É inexplicável como é possível as mordomias organizadoras de tais festejos terem de pedir certas licenças para qualquer evento que se refletem em custos. Junta-se a problemática de terem de pagar “direitos de autor”, inexplicável é quando esta cota se aplica a grupos que apenas interpretam letras e melodias de origem popular, que ao longo de gerações se foram transmitindo oralmente, refletindo-se num grande legado que chegou aos nossos dias como preciosidades dos cancioneiros locais e da sabedoria regional de um povo.

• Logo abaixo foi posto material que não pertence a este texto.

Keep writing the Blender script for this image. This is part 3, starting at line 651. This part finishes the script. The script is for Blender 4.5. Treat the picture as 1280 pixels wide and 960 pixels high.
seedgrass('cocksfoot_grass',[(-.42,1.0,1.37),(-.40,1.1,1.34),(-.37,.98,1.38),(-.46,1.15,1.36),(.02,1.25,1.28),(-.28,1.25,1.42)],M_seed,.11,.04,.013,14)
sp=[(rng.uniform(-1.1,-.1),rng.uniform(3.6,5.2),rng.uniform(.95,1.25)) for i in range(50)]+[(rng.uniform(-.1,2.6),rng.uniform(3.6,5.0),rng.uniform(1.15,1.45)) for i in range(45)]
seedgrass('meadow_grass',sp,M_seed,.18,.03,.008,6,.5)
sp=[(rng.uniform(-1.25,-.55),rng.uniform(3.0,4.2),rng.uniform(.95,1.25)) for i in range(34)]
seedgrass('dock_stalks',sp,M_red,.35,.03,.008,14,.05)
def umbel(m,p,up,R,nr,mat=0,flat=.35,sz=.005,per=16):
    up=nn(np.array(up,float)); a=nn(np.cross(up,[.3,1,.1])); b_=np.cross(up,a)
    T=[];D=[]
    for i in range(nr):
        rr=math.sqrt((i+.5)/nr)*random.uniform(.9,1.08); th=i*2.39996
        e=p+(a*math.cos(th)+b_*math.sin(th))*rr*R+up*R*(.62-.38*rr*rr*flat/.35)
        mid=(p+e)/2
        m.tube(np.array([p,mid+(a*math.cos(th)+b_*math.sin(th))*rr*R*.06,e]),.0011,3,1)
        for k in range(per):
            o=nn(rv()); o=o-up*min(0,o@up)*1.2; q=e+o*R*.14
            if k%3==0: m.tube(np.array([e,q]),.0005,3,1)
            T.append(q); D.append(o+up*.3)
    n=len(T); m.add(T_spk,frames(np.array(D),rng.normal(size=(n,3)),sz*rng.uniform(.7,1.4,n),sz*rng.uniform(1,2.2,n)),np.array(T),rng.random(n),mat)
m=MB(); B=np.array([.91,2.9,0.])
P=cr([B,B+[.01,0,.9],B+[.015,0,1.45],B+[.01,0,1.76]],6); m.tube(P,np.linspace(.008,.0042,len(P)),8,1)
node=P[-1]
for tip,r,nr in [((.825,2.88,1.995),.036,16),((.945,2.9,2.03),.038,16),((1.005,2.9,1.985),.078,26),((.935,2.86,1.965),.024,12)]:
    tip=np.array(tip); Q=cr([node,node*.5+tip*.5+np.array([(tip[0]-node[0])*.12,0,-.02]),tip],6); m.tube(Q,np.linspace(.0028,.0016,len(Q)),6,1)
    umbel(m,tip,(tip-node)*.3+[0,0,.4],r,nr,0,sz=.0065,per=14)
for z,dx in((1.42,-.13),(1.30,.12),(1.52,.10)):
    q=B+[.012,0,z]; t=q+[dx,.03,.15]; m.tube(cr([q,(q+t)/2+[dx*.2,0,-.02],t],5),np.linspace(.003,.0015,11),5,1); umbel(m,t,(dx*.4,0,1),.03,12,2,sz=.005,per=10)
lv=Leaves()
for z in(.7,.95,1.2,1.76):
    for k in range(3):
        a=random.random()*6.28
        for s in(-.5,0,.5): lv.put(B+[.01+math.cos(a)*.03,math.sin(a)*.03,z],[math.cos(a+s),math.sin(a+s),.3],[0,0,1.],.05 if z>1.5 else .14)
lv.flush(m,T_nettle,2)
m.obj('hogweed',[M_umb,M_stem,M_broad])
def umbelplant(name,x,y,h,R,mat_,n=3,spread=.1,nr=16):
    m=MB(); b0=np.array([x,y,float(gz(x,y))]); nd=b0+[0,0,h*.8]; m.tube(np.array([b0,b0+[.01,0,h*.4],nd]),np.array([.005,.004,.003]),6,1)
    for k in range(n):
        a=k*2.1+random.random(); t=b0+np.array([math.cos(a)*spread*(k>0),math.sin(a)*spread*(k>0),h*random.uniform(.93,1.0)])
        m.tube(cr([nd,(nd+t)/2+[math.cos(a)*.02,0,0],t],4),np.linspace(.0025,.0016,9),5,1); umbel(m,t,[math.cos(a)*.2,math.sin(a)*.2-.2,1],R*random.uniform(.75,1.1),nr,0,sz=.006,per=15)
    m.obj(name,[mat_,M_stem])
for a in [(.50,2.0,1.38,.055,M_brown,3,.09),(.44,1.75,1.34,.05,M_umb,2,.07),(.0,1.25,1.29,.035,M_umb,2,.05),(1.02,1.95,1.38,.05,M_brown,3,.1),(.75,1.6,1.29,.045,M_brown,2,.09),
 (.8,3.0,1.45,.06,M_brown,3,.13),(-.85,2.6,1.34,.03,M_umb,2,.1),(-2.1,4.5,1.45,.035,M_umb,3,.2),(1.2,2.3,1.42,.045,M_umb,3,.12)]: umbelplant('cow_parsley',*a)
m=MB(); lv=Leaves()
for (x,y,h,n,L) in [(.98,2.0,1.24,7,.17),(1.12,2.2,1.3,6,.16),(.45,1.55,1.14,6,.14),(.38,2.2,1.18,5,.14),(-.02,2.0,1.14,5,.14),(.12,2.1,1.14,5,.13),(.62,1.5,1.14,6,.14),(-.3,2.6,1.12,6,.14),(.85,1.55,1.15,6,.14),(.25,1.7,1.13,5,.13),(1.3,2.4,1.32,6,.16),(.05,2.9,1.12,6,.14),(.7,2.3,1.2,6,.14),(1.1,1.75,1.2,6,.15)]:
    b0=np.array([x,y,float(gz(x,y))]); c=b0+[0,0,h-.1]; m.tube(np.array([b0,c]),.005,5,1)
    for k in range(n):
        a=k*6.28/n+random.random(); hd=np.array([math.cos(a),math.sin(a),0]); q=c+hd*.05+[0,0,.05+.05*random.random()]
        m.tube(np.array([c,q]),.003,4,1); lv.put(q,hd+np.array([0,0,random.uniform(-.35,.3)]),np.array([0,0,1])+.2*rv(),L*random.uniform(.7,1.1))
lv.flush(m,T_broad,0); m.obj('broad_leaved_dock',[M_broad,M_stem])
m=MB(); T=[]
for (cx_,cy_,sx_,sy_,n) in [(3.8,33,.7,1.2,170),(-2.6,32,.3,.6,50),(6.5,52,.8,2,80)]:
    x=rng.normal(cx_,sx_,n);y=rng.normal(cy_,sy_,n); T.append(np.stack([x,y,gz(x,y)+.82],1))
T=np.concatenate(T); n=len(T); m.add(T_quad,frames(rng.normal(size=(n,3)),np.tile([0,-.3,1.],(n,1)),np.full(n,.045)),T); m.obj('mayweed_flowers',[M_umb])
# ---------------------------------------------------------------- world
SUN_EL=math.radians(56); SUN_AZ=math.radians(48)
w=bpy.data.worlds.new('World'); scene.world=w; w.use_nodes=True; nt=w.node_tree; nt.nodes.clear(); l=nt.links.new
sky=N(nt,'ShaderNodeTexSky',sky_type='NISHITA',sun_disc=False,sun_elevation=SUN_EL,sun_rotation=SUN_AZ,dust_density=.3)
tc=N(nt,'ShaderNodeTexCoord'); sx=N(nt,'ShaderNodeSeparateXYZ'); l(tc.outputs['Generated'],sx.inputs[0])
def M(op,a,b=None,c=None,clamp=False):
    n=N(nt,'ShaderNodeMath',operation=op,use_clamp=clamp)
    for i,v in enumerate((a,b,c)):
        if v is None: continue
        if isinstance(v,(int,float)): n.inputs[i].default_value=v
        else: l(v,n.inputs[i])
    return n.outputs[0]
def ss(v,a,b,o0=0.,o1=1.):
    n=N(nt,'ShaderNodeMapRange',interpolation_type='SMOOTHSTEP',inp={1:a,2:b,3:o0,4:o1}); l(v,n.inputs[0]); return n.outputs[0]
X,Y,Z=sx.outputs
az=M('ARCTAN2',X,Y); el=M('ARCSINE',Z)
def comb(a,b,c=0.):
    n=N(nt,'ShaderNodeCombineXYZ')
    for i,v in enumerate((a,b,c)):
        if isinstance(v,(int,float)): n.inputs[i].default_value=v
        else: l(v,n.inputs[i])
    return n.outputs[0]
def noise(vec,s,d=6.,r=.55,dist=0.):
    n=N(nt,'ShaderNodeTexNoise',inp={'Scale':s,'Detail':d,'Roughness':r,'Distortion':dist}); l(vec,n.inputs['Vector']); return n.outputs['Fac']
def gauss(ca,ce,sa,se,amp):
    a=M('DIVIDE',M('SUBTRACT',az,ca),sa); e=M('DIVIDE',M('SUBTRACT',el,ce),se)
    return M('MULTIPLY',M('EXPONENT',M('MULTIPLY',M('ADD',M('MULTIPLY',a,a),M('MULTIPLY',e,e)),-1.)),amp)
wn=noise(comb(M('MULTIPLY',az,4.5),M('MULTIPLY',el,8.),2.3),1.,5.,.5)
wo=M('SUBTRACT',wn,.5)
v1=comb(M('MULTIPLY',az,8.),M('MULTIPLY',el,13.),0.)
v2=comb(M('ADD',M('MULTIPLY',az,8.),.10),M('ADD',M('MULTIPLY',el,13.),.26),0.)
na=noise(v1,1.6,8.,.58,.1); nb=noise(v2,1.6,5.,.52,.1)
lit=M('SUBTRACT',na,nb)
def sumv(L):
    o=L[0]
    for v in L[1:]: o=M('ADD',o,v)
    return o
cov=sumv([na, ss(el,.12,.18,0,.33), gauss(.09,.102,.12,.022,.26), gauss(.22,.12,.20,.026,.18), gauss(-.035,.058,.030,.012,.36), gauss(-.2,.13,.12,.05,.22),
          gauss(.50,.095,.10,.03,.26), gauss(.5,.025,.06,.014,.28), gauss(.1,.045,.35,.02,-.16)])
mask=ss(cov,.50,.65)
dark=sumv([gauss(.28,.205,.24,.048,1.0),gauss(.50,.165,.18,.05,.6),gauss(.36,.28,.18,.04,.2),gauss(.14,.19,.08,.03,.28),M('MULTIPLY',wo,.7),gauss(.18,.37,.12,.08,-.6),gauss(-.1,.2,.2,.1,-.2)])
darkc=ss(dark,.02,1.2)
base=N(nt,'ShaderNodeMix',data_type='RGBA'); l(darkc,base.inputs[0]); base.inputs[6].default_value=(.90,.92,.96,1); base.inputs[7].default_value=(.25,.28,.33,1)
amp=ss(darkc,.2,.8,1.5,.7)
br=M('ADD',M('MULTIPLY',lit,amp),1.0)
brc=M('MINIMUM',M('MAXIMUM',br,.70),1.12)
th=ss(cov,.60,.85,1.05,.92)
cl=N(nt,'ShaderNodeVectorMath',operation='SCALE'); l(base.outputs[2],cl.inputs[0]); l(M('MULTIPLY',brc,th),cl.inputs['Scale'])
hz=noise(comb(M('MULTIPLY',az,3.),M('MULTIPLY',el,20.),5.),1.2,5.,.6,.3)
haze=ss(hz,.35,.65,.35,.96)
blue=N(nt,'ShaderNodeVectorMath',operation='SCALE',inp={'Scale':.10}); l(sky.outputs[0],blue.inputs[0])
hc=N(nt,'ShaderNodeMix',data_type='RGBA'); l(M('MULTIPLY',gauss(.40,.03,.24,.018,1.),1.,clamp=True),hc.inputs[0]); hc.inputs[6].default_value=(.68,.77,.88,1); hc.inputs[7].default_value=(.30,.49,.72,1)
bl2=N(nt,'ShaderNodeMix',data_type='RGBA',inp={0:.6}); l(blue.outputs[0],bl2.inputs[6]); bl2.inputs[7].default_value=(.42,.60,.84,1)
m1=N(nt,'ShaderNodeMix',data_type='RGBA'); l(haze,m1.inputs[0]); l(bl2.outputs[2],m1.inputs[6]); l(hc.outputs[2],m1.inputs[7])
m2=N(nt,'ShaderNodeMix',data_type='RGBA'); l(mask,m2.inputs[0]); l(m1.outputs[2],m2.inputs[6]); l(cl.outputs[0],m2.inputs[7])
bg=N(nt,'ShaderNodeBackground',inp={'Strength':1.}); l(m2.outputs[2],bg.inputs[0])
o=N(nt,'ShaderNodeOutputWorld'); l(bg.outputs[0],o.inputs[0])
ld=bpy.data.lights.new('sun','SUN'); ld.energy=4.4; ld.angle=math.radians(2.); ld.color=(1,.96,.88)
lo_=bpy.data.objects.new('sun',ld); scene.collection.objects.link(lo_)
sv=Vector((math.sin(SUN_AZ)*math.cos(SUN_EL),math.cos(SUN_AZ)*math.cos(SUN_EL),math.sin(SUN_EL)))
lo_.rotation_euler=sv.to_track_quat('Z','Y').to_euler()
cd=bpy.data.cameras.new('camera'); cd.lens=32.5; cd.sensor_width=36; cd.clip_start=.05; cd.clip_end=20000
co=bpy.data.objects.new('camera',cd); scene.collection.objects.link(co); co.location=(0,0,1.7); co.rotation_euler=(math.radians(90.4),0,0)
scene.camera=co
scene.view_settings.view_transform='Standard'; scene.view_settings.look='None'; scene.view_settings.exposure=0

Certas permissões não fazem qualquer sentido, sendo um exagero escusado e destruidor destas manifestações identitárias. À exceção de algumas autarquias este problema repete-se pelas várias regiões. Entendem-se as burocracias e exigências para o lançamento de fogo, espetáculos pirotécnicos, direitos autorais de bandas e artistas musicais etc, mas não se explicam certas medidas aplicáveis à origem popular. É incompreensível certas leis nacionais, o modo como são aplicadas, a quem se aplicam e como se compreendem.

Como se hão de manter vivos certos costumes e tradições, num século em que para tudo temos de pagar e rogar “O Senhor dá Licença?”